What is expected:
From the first line of the data through the line containing "M_BRONZELET, plaque, True)", return each line exactly.

Material provided:
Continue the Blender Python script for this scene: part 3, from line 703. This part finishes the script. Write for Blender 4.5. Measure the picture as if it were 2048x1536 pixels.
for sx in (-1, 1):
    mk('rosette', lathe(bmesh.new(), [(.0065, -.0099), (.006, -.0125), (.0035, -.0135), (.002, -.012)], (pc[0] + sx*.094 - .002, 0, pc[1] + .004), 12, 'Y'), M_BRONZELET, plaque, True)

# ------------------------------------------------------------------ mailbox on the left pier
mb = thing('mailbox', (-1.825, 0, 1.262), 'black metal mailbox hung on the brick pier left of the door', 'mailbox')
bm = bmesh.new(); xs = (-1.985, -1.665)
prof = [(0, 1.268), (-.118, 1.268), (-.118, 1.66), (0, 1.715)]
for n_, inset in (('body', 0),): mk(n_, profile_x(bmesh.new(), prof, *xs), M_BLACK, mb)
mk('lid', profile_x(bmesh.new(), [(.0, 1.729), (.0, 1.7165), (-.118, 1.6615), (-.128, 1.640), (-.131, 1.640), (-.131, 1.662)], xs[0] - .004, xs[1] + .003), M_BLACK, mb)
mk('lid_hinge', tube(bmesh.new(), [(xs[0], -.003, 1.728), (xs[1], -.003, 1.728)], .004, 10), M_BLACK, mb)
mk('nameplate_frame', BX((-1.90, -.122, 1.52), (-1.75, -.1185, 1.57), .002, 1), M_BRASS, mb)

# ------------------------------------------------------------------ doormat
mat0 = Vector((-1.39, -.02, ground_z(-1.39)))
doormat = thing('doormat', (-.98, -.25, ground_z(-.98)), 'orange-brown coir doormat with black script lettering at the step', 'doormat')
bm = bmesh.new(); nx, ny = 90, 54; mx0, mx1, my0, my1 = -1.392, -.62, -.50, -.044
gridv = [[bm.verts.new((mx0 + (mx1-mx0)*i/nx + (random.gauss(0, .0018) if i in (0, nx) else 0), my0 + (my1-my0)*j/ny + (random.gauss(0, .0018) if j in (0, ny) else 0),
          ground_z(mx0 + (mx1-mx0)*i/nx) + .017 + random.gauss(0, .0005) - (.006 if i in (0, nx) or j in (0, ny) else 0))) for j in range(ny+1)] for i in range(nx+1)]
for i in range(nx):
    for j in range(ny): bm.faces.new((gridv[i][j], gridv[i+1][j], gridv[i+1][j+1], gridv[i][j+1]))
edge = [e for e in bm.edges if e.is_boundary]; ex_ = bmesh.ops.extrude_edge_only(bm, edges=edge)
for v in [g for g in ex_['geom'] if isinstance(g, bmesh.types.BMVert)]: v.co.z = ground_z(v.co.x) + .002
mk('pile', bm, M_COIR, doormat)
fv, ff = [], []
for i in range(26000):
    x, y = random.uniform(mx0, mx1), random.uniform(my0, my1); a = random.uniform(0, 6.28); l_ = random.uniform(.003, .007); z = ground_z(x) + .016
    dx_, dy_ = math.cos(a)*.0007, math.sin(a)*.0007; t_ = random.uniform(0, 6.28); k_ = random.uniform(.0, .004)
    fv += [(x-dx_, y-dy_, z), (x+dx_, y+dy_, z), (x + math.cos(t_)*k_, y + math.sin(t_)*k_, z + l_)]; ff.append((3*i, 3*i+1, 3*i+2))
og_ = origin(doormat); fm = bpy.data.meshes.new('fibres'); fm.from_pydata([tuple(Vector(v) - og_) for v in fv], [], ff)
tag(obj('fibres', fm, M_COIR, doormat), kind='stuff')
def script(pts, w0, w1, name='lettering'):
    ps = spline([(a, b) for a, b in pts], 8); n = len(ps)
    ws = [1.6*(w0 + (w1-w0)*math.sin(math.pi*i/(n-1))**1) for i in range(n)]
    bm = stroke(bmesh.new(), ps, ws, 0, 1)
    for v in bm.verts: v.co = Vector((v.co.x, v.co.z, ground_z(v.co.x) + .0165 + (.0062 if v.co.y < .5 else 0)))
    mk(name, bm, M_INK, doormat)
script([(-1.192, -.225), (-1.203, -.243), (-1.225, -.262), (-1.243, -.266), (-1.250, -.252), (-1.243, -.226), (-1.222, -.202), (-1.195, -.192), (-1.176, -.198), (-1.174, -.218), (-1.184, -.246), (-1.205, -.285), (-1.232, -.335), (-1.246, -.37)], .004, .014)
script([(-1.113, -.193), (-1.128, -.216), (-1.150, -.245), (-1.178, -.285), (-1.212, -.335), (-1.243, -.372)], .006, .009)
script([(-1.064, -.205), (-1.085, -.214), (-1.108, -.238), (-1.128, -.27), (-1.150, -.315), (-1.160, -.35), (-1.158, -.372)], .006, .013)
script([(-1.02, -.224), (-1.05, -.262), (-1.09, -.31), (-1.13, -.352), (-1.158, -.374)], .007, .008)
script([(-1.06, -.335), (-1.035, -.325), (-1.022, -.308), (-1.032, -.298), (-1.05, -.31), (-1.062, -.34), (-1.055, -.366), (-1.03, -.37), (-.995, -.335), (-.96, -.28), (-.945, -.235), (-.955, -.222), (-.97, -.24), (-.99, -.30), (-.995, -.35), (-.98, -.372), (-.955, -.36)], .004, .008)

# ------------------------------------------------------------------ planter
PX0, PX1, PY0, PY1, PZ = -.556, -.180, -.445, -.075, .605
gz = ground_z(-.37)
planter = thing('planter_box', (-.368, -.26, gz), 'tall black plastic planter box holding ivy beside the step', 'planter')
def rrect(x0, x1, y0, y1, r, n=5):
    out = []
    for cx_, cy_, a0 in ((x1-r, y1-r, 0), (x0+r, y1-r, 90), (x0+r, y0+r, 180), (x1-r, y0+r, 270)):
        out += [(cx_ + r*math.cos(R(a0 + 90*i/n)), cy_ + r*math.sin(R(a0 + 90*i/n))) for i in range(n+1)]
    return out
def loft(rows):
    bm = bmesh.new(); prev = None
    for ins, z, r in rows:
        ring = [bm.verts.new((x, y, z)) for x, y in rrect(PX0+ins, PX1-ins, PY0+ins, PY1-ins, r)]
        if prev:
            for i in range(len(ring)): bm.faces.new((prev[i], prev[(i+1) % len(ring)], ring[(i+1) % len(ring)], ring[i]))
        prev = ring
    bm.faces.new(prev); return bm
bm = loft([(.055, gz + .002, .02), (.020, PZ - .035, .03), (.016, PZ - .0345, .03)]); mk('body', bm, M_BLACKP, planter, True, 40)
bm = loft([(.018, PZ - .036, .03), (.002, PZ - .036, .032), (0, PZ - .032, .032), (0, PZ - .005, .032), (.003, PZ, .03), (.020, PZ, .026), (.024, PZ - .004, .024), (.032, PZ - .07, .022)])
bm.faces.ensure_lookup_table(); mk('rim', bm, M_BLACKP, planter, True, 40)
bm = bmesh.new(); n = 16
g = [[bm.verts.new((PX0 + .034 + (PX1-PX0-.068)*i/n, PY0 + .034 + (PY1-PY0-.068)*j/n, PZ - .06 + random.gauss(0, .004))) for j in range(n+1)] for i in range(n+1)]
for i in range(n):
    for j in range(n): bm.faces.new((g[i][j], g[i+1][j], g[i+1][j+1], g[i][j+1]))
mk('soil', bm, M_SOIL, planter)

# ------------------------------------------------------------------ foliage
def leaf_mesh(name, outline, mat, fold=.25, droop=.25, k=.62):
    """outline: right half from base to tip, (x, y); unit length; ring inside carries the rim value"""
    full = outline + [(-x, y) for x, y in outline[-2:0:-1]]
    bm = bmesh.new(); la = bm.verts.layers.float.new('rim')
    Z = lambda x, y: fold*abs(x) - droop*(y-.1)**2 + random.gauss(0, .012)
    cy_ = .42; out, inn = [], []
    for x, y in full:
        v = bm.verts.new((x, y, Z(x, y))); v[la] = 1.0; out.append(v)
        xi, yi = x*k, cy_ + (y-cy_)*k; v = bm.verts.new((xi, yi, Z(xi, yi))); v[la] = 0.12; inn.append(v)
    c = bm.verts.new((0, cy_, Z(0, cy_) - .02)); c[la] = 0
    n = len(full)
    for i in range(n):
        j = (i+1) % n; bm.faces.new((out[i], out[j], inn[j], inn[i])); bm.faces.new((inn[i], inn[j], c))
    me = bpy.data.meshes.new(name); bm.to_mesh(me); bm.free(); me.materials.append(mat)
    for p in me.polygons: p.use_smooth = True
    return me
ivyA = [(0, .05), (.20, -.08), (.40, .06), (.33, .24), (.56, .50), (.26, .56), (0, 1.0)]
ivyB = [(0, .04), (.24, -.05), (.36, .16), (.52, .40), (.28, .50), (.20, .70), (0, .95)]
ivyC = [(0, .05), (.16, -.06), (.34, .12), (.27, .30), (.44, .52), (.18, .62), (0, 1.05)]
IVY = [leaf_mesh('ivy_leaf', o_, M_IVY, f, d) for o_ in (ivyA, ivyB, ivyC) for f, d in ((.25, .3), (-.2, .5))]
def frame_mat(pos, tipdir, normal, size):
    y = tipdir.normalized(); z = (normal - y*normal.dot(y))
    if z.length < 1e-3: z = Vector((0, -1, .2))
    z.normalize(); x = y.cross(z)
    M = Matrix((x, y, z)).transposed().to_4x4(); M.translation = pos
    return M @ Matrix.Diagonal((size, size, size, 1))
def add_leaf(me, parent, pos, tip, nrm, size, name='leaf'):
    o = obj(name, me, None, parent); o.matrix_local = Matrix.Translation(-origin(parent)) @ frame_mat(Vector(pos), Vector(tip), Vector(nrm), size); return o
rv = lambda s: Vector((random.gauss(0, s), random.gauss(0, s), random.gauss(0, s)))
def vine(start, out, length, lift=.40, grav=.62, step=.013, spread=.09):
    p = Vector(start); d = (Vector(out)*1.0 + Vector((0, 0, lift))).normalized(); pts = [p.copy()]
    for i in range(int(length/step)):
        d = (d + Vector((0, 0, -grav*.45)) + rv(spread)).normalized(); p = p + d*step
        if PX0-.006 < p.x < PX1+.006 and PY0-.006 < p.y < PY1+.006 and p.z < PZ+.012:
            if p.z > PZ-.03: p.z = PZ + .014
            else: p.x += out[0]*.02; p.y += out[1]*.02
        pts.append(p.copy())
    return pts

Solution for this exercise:
Continue the Blender Python script for this scene: part 3, from line 703. This part finishes the script. Write for Blender 4.5. Measure the picture as if it were 2048x1536 pixels.
for sx in (-1, 1):
    mk('rosette', lathe(bmesh.new(), [(.0065, -.0099), (.006, -.0125), (.0035, -.0135), (.002, -.012)], (pc[0] + sx*.094 - .002, 0, pc[1] + .004), 12, 'Y'), M_BRONZELET, plaque, True)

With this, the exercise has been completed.